Shouldering the load: Uncertain demand for electricity presents challenges and opportunities 

By Scott Nystrom
November 19, 2025

The big story right now in the U.S. electricity sector is a surge in demand—also known as “load growth”—driven by accelerating investment in new data centers, the expansion of advanced manufacturing, and the widespread electrification of transportation and buildings. The U.S. Department of Energy recently estimated that data centers alone could increase U.S. electricity load by between 330 and 580 terawatt-hours (“TWh”) by 2028. That pace of load growth would bring total data center load to between 7% and 12% of U.S. electricity consumption. 

Electrification, investments in domestic manufacturing, and the rush of load from data centers—unanticipated only a few years ago—have been part of hundreds of billions of new U.S. investments and are essential for winning the AI race and for the next generation of advanced energy technologies. It also creates new challenges for businesses, policymakers, and grid operators to ensure adequate power resources exist to meet system demand. 

The only certainty: we’re headed for a drastic shift from 15 years of negligible growth. 

While it became clear as early as 2021 that we had entered a new paradigm, the scale of future load growth remains highly uncertain. Expert forecasters continue to revise their estimates upward every year we move deeper into this shift. 

The range of potential outcomes driven by new technology shows the revolution in the U.S. electricity sector is just beginning. The challenges for utilities and policymakers will be to balance customer access to affordable, reliable electricity while servicing rapid load growth. Federal, state, and local policy will need to accommodate new plants and transmission and distribution infrastructure, and utilities and regulators must conduct careful analysis to ensure resource adequacy, shorter lead times, and other improvements. 

Still, rising electricity demand reflects renewed growth. American industry will be called upon to provide the materials, equipment, and services to upgrade and maintain the system. Providers of energy services and technologies will have new and expanding opportunities to meet domestic demand. Rapidly increasing demand will provide powerful incentives that can accelerate the development of next-generation clean energy technologies. Investment in data centers, electrification throughout the economy, and infrastructure can be profound drivers of domestic economic growth—if the policy environment can move quickly and decisively to support the market. 

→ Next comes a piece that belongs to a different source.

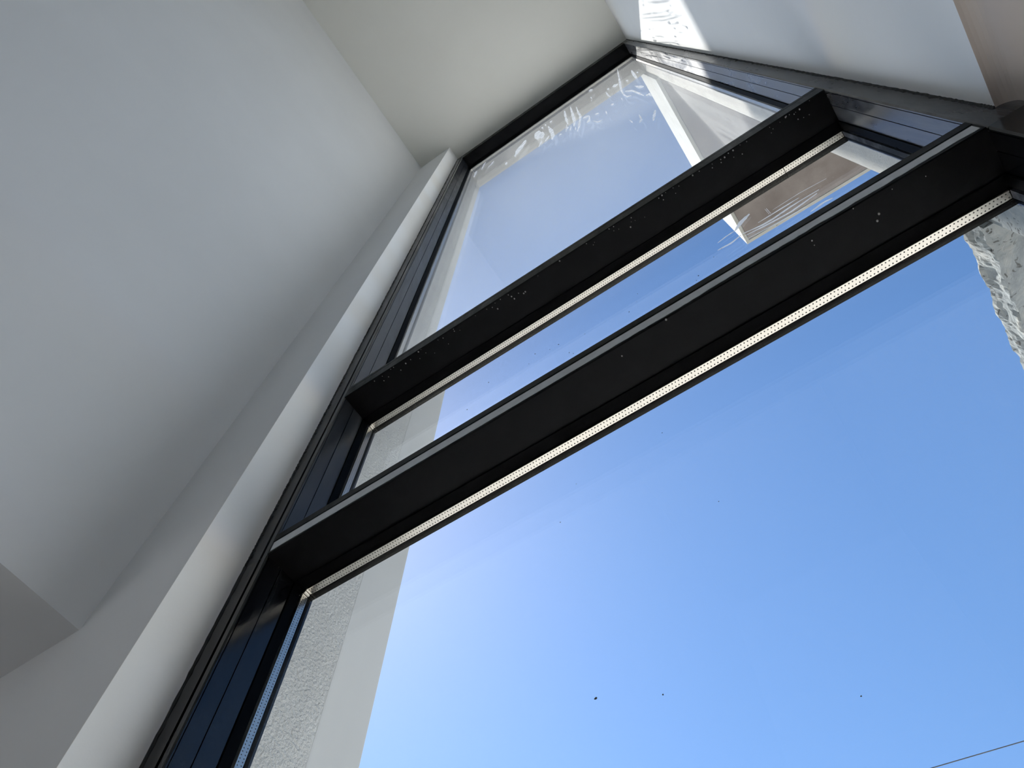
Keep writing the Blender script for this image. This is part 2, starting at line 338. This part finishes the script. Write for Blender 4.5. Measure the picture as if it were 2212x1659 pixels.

The data above shows historical load from 1960 through 2022—a span including consistent growth postwar through 2007, followed by a period of stagnation. Eight scenarios demonstrate the wide range of potential outcomes for load growth through midcentury. Comparing scenarios, the projected demand increase is clearly large and highly uncertain. 

  1. EIA (2023) – In 2023, EIA projected U.S. load would increase by an average of 46 TWh per year through 2050. 
  1. EIA (2025) – EIA recently increased its 2050 load forecast by roughly 1,125 TWh in 2050 compared to EIA (2023), anticipating striking investments in data centers. The updated annual increase is now more per year (86 TWh) than cumulative load growth observed during the stagnate period (only 72 TWh). 
  1. Council Base – The Council constructs its Base Case from a variety of sources, which include EIA (2025), the U.S. Department of Energy study on data center load, as well as from Bloomberg New Energy Finance (“BNEF”). The Base Case suggests load growth of 91 TWh per year (or at a 1.7% compounded rate). 
  1. NREL Mid – The National Renewable Energy Laboratory (“NREL”) releases “standard scenarios” for load growth based on permutations for economic and population growth, electrification, and energy efficiency. The NREL “Mid” scenario projects load growth of 112 TWh each year. 
  1. NEMA – The National Electrical Manufacturers Association (“NEMA”) is the association representing electrical equipment manufacturers. The NEMA load forecast comes down in the middle of the seven forecasts, excluding EIA (2023). 
  1. Council Rapid – The Council “Rapid” scenario includes anticipated data center load alongside further waves of electrification in space and water heating, industry, and transportation. It suggests load growth of 162 TWh per year. 
  1. NREL High – NREL modeled U.S. load growth with maximalist electrification through 2050 and arrived at yet-higher projections. In their analysis, load increases by 181 TWh per year—or adding more than Ohio’s current load every year. 
  1. McKinsey – Consultancy McKinsey & Company released a load forecast with similarly accelerated electrification rates to Council Rapid and NREL High, but introducing even more demand through large-scale hydrogen production.